**Instructions to follow:**
Spot each line that carries the word "Python"; copy those lines.

**Record extracts:**
- - - - - - -
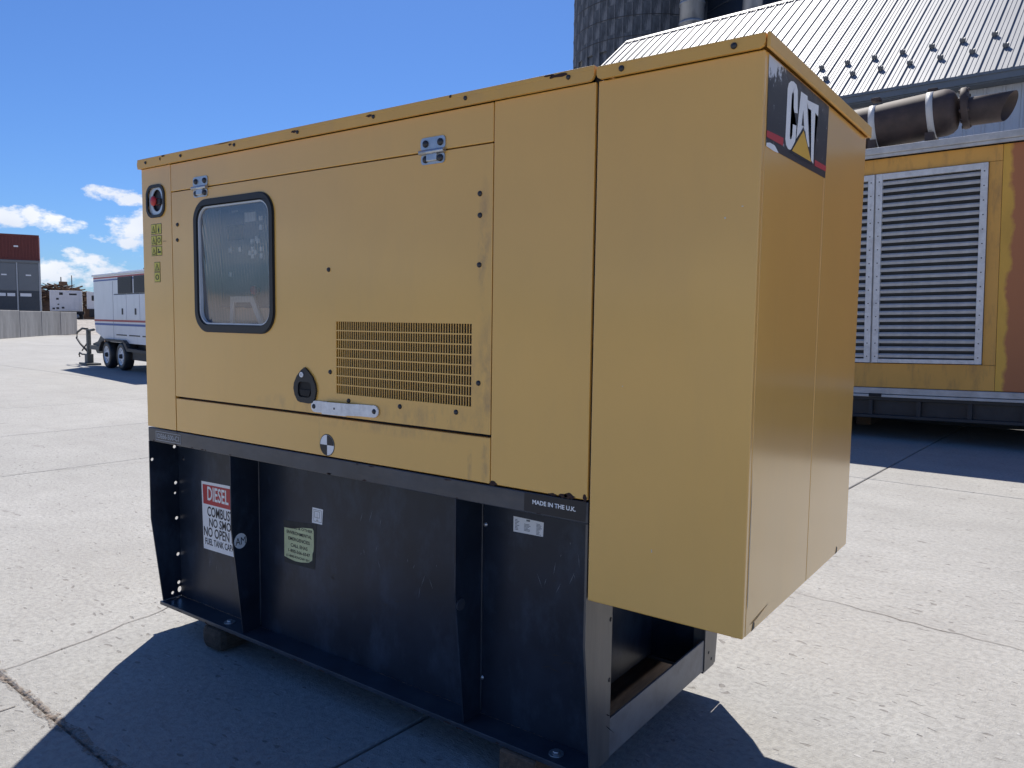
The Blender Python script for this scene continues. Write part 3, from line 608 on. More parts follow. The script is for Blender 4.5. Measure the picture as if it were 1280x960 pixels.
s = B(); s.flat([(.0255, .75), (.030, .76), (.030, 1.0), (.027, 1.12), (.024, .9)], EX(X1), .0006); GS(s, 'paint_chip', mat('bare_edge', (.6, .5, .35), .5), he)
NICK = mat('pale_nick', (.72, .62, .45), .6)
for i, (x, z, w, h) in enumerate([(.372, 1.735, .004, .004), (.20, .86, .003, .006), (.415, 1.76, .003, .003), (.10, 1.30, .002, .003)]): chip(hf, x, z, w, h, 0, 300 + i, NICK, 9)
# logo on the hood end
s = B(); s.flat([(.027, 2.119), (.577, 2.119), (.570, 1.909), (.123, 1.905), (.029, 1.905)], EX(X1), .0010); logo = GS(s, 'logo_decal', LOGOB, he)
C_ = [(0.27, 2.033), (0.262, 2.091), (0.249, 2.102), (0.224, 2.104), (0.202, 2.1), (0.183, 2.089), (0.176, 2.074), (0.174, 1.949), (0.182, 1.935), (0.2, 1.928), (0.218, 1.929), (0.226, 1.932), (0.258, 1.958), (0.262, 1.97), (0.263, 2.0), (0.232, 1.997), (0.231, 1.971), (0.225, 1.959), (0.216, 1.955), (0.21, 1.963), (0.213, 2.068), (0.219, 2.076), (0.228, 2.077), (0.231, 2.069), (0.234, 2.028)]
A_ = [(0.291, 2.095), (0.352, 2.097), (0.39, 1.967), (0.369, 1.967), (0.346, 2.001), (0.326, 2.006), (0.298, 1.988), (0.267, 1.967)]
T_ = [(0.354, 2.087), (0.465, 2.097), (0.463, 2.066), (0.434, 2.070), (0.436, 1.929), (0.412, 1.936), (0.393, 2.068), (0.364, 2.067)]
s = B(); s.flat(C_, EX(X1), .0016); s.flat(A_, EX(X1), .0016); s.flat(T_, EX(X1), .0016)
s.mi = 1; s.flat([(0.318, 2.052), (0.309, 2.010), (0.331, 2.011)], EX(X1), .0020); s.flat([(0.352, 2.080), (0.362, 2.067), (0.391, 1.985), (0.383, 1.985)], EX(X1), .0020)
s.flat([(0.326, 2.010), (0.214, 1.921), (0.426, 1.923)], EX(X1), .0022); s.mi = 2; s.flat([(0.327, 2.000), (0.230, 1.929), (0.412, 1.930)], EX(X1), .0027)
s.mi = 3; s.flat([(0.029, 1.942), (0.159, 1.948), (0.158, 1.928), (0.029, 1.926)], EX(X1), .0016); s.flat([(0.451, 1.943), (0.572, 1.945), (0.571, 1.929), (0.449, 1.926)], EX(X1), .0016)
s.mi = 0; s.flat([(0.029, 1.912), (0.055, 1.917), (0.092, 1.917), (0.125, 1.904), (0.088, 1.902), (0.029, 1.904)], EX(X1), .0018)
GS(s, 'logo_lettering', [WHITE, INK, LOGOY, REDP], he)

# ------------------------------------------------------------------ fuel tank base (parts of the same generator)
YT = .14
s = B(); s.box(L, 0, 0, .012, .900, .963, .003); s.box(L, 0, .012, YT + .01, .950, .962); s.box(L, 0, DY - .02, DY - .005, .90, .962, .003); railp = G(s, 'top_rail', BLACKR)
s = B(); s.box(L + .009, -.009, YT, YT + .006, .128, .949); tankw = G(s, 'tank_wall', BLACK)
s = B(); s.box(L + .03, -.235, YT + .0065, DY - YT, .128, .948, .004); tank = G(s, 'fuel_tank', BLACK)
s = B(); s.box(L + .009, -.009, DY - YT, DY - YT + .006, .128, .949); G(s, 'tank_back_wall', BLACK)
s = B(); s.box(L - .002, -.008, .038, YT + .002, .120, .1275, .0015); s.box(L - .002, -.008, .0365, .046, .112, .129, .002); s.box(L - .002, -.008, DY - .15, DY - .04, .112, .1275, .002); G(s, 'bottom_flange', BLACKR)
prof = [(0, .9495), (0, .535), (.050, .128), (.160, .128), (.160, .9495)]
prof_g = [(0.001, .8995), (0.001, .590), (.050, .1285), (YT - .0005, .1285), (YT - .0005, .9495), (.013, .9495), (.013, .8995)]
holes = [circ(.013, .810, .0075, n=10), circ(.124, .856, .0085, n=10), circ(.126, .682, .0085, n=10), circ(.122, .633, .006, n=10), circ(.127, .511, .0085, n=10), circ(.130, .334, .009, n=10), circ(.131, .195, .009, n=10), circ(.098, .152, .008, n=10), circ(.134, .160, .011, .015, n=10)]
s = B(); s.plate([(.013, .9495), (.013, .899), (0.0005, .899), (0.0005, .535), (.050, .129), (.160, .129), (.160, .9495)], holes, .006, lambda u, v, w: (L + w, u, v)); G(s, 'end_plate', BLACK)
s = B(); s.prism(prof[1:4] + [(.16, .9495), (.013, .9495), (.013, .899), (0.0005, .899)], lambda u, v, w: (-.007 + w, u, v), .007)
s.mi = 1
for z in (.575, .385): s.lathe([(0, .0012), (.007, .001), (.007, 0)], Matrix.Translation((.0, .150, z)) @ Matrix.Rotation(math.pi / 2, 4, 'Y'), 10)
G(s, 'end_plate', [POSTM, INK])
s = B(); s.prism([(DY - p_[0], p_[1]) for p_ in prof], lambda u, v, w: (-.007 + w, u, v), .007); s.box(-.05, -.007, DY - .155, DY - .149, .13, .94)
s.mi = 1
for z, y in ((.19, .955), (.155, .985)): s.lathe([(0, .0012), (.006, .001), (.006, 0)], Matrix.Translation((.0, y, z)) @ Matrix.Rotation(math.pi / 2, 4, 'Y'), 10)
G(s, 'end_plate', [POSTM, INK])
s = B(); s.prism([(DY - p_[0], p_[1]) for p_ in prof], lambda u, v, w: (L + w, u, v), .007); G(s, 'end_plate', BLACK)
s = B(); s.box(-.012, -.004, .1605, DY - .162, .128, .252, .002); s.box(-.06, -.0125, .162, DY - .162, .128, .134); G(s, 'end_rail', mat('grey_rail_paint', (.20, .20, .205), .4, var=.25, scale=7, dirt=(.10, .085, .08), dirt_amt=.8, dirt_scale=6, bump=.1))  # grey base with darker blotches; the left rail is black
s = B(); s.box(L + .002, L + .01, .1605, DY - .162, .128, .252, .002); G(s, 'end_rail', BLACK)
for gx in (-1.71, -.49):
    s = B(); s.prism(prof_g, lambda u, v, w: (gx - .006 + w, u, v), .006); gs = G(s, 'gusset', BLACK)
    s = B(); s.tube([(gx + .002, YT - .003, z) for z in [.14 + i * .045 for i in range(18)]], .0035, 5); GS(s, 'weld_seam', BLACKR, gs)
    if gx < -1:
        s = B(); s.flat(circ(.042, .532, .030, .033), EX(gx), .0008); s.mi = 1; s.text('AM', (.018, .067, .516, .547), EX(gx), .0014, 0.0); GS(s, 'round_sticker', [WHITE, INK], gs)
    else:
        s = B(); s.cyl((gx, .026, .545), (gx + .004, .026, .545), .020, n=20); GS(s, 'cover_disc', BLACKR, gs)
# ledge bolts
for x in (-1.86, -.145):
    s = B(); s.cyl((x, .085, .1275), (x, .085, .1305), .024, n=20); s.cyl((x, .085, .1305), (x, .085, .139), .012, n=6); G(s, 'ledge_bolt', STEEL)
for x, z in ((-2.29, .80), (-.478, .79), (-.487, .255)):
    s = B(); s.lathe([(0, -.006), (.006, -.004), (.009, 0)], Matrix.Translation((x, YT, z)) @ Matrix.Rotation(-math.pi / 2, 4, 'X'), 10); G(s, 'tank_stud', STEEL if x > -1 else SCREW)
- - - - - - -
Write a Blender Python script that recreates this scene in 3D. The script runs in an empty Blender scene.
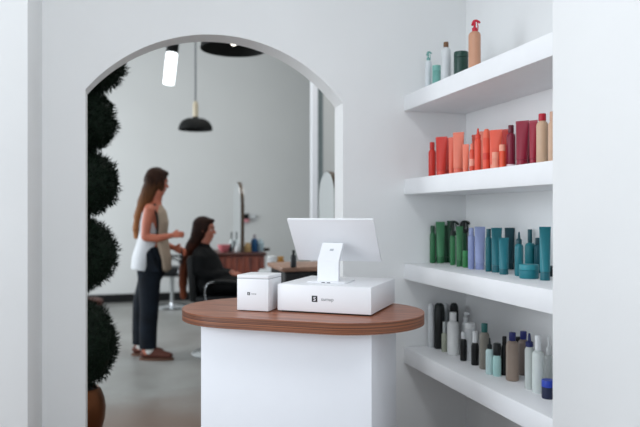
- - - - - - -
**Task solution:**
The Blender Python script for this scene continues. Write part 3, from line 608 on. More parts follow. The script is for Blender 4.5. Measure the picture as if it were 1280x960 pixels.
Write a Blender Python script that recreates this scene in 3D. The script runs in an empty Blender scene.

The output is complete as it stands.